CONSCIENCE OF SIN, AND CONVERSION.
March 20, 2022
Third Sunday of Lent - Year C.
READINGS: Ex 3:1-8a, 13-15; Ps 103: 1-2, 3-4, 6-7, 8, 11; 1Cor 10:1-6, 10-12; Lk 13:1-9.
“I tell you, if you do not repent, you will all perish as
they did!” (Luke 13:3)
A Chinese proverb says: “Those who sacrifice their
conscience to ambition burn a priceless painting to obtain ashes.” And a
Spanish proverb adds: “Conscience is what tells you not to do what you have
just done.”
When God created man, he gave him something special that
could differentiate him from any other being and animal, his conscience. In
simple, conscience is an inner feeling or voice viewed as acting as a guide to
the rightness or wrongness of one's behavior. By definition, it is the moral
goodness or blameworthiness of one's own conduct, intentions, or character
together. When one loses his conscience, he no longer is responsible for his
actions, and not only so, he also loses the right discernment or judgment
between good and bad, right and wrong. It goes even till losing the notion of
sin. When one reaches that point, no conversion or change is possible. For,
before speaking of change, one must accept that what he did or is doing is
wrong. When one travels in a mistaken or wrong direction, unless he realizes
that he has mistaken the direction, he does not think of making a detour.
This Lenten Season is given to us as a time to take
conscience of sin and therefore think of conversion. God, in this time, invites
us to change our ways, to change our behavior, and to turn back to him. He is
always calling us, never lacking an opportunity to show us our evilness. Time
is short. Conversion, therefore, is for today, and now. No one is allowed to
delay this opportunity.
The readings, on this third Sunday of Lent, present the
urgency of conversion. In the first reading, the Lord Himself teaches us that
some things cannot be postponed longer than they already are. He saw the
suffering of his people. He heard their cries that come up from Egypt. So, he
decided, without delaying longer, to rescue them. To make it, he sends Moses.

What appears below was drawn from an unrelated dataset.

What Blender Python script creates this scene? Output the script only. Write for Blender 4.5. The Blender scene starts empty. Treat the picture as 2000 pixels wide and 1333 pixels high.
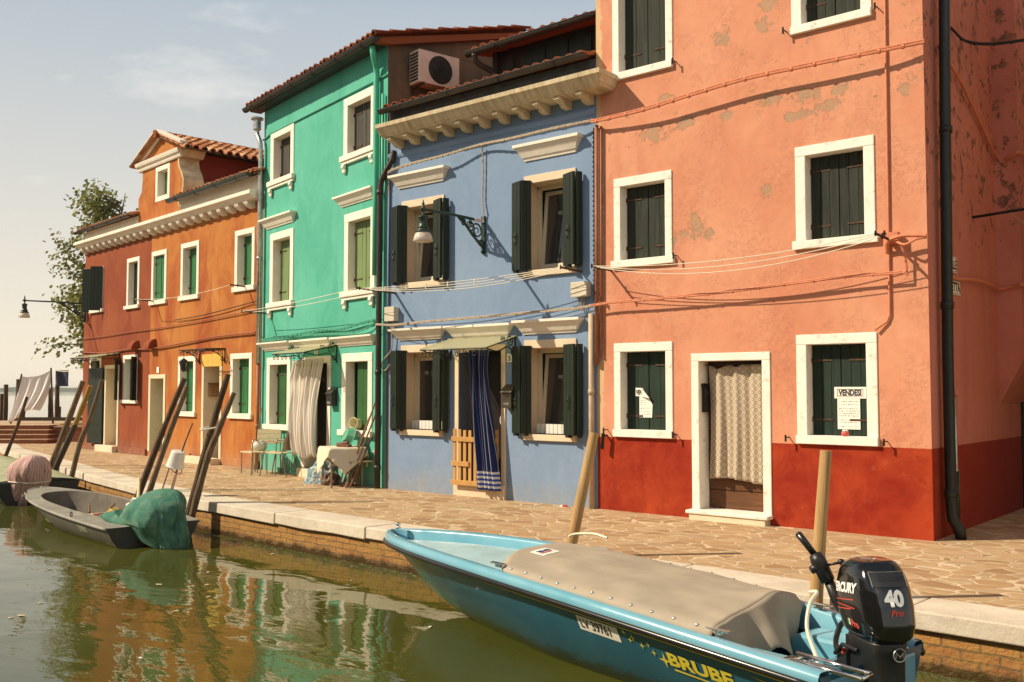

The vocation and the mission of Moses are part of God's project to save his
people, to take them out from slavery. Moses, on his part, will leave aside any
personal plan and project of life and open himself to God's plan. The episode
of the encounter at the burning bush and the discussion that follows teach
about Moses’ readiness to be of God's use for the salvation of his people.
Himself has experienced more than once God's hands and salvation: Moses, saved
from the waters.
The journey to freedom and salvation, however, will not be
simple. It will pass through the experience of desert, temptations,
disobedience, evilness... Let's remember the Lord's temptations in the desert.
But in the end, it will open to glory, the message of the Transfiguration.
For us to see the glory the Lord prepares for us, we need a
conscience and awareness of our sinfulness. We need to accept that we all are
under the cloud of sin, pass therefore through the sea of purification, and
accept the Lord's call to change. It is an opportunity he gives us. Let's not
presume of our righteousness, unless we would like to fall lower.
In the Gospel, the Lord Jesus tells us clearly: "I tell
you, if you do not repent, you will all perish as they did!" The example
of those who perished is a warning to us who are still alive. They were not
greater sinners than us, he says. Then the parenthesis of the fig tree and the
time asked by the keeper to dig around and fertilize it speaks of the time God
gives us for repentance. May we not miss this opportunity or misuse that time.
Today is the day of conversion.
It is the second and ever new chance God gives us. Let's
respond to it with gratitude and renewed dedication and conscientiousness to
change. Let's finish with this beautiful story speaking of a second chance. The
story goes that, “the Dallas Morning News carried a photo of some prisoners on
a work-release program. They were restoring a condemned house on the city’s
west side. Several days later one of the prisoners wrote the editor, saying:
“Thank you for the coverage… The last time my name and photograph were printed
in a newspaper took place the day I was sentenced… So it was a real joy to see
my picture in your paper doing something good… When I entered prison eighteen
months ago, I was a lot like the house we just remodeled… But God took charge
of my life and has made me a new creation in Christ.”
This day is a God-given opportunity to rewrite your story. Do not write it in words of sin, but in consciousness and conversion. First, as says the Catechism, be convinced of your sin. And then, open yourself to the opportunity of renewal through conversion now (CCC. 1848). Do not let later become never, repent today!